== Vu en avant-première lors du festival Kinotayo ==
Tout comme Kore Eda avec Notre Petite Sœur, Hosoda faisait face à une lourde tâche en réalisant ce film : confirmer son succès international qu’a été Les Enfants-Loups, Ame et Yuki, et démontrer qu’il avait bel et bien la carrure pour devenir la nouvelle figure de proue de l’animation japonaise. Il a donc choisi de faire évoluer en douceur la formule éprouvée qui avait fait le succès de son précédent film mais aussi de Summer Wars (2009) : un héros à la lisière entre deux mondes, un duo de personnages dont le lien va constituer le cœur du récit et des interrogations sur notre identité, ce qui nous rend uniques.
Le premier constat qui s’impose est esthétique : Bakemono no ko est encore plus beau (oui c’est possible) que Les Enfants-Loups et confirme le talent de son réalisateur. Makoto Shinkai garde encore une certaine avance dans le domaine précis des effets de lumière (le lecteur est vivement incité à regarder Voyage vers Agartha pour vérifier ;) ), mais sinon Hosoda surclasse les autres réalisateurs de l’Archipel et d’ailleurs. Les foules sont grouillantes et pleines de vie, les personnages mi-hommes, mi-bêtes, bien croqués, l’action fluide et sans défauts. Tout au plus regrettera-t-on une fin qui fait un peu débauche d’effets spéciaux.
Mais le progrès n’est pas que technique : le scénario a également gagné en nuance et en complexité par rapport aux Enfants-Loups, à qui certains avaient reproché un certain dualisme. Ici, le héros, fugueur rebelle, est partagé entre le monde des bêtes est celui des humains, tout en devant composer avec l’absence de ses parents (véritable leitmotiv de l’animation japonaise, à croire que seuls les parents japonais n’ont pas encore reçu le message). Mais la « bête » du titre, Kumatetsu, le prend sous son aile… en théorie.

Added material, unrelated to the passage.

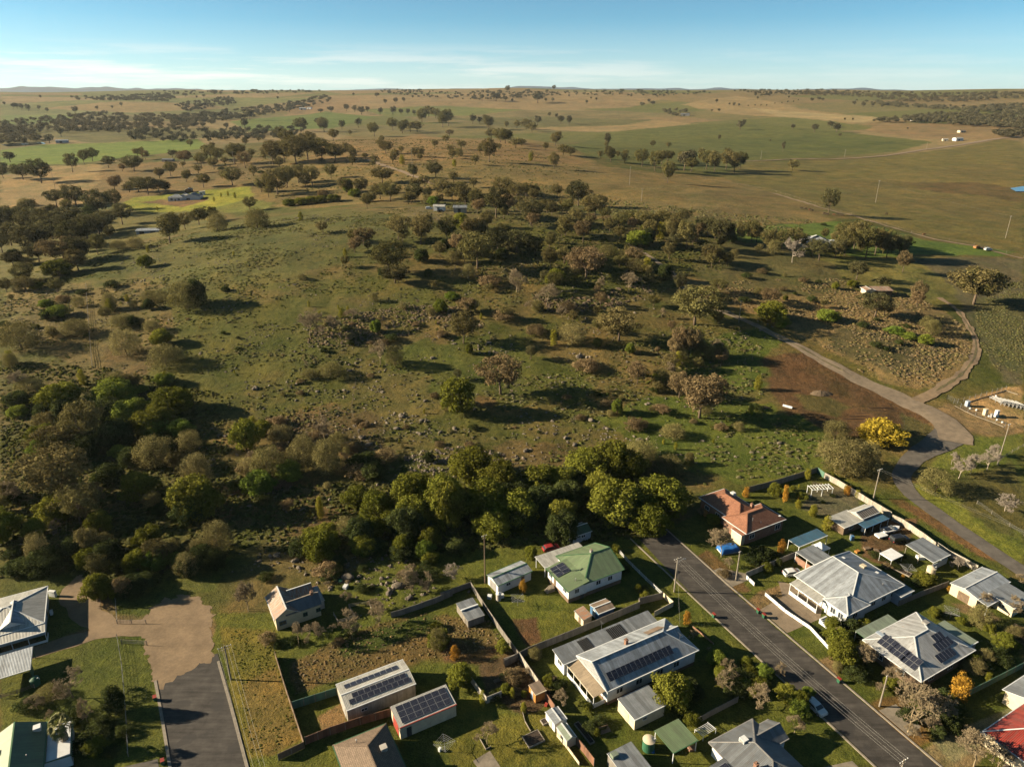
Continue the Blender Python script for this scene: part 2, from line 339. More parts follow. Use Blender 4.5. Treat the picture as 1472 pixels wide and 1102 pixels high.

Car bien qu’exceptionnellement doué au combat, il est aussi colérique, impulsif et impatient, le maître idéal en somme ! Mais c’est cette imperfection des deux protagonistes (l’enfant sauvage d’une part, la bête bougonne de l’autre) qui va rendre leur relation intéressante et peut-être plus profonde que celle qui unit Hana et ses enfants dans Les Enfants-Loups : les deux vont apprendre et progresser au contact de l’autre, un processus que l’on retrouvait déjà récemment dans Miss Hokusai. Rapidement toutefois, Kyuta se retrouve confronté à ses origines humaines, qui le distinguent des habitants de Jutengai. Ce dilemme pour l’adolescent dont la personnalité est encore à construire, et l’éducation à faire, constituera l’autre grand ressort du film, et c’est l’alternance entre les ressorts Kyuta-Kumatetsu et celui de l’éducation du jeune garçon dans le monde des humains qui donne à Bakemono no ko toute sa richesse thématique.